I would hold off on considering Multipath as a problem until you see the RSL. There is no reason to go to the worst case scenario. In addition to that, there are some mitigation techniques we use (OFDM, XPIC, etc.) that will help null out some multi path should that be the case. With that being said, you should probably hire an RF Engineer rather than try to attempt this yourself. If you guys are having path problems, talk to the guy who designed the path. If there ³wasn¹t² a ³guy² who ³designed² the path - this is what you get. //warren On 12/1/13, 1:02 PM, "William Waites" <wwaites@tardis.ed.ac.uk> wrote:
On Sun, 1 Dec 2013 20:25:36 +0000, Sina Owolabi <notify.sina@gmail.com> said:
Its cyclical, but I have not tried to graph/measure its repetition before now... Body of tidal water..could be
This is speculation until you have measurements, but if this is the case I'd wager you are having reflected signal interference off of the water. The water acts like a mirror and as it moves up and down the reflected signal will move in and out of phase with the main signal. At certain points you'll get near complete cancellation and the link will fail.

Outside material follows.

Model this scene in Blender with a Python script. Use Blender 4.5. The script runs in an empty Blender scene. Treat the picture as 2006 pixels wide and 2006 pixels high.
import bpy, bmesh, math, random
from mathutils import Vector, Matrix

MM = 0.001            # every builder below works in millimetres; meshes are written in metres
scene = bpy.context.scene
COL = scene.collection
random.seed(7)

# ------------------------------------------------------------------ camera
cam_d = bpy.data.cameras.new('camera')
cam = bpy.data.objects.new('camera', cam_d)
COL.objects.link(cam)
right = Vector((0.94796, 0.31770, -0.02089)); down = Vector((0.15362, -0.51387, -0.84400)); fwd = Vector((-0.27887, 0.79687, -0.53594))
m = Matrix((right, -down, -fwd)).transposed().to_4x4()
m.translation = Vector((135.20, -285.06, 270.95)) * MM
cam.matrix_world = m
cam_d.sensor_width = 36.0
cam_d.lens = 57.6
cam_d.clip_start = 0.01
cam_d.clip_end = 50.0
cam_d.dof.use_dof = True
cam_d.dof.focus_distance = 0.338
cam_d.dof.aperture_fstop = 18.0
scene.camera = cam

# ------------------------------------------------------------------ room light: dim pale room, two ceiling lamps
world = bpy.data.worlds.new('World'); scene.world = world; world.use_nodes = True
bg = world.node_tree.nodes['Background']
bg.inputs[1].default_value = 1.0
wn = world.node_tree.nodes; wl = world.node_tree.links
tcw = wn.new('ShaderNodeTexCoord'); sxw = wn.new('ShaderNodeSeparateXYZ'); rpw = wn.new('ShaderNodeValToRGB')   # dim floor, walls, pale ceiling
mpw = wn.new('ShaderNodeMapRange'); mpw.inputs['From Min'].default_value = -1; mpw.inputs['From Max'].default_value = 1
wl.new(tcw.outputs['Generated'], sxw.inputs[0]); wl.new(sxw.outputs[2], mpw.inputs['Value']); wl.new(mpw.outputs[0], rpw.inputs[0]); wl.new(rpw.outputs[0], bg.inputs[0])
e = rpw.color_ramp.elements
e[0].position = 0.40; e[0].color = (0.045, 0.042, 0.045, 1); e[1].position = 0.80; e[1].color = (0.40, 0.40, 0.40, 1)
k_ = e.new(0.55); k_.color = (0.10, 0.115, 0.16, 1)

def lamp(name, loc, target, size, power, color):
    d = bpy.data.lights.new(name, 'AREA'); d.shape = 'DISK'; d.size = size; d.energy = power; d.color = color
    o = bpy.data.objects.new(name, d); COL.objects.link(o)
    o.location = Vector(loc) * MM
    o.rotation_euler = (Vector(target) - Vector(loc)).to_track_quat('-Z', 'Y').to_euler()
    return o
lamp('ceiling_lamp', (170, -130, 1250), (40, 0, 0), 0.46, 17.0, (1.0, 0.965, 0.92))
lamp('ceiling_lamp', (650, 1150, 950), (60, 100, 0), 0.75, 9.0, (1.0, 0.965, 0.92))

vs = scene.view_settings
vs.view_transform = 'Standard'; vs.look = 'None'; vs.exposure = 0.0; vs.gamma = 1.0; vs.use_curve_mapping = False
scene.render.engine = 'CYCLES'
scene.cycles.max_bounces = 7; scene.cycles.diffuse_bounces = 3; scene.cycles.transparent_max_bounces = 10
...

See section 4 here for some explanations, fig 5 and 6 for what you could expect the graphs of signal strength, time, link capactity to look like:
http://homepages.inf.ed.ac.uk/mmarina/papers/mobicom_winsdr08.pdf
But not having access to the RF part you can't measure this directly. If you can get tide tables for a nearby location, what you could do is say that signal strength is 1 if the link is working and 0 if it is not. Measure for a while then scatterplot that against the level of the tide. If the measurements of 0 group tightly together in a few spots then you know definitely what is happening. Perhaps that plot together with a pointer to a nice academic paper would be enough to convince the provider of what is happening.
What could you do about this?
If you are lucky and the interference does not complete a full cycle from destructive to constructive and back with the largest amplitude of the tides that you experience in that place, you could try moving the antenna up or down. How much depends on the frequency and distances involved but I'd try 25cm increments up to a couple of meters if you can. You'll still get degradation but can hopefully avoid the deep nulls that take the link out completely.
If you are able and willing to replace the end-site radios or antennas with your own, and the link uses some sort of 2xN MIMO, you could arrange vertical spacing between the antennas so that you have a good signal at one antenna when the other one is experiencing a null. This should get you on average half the best-case throughput the equipment is capable of but it should get you that consistently. The actual spacing depends on the distances and heights involved.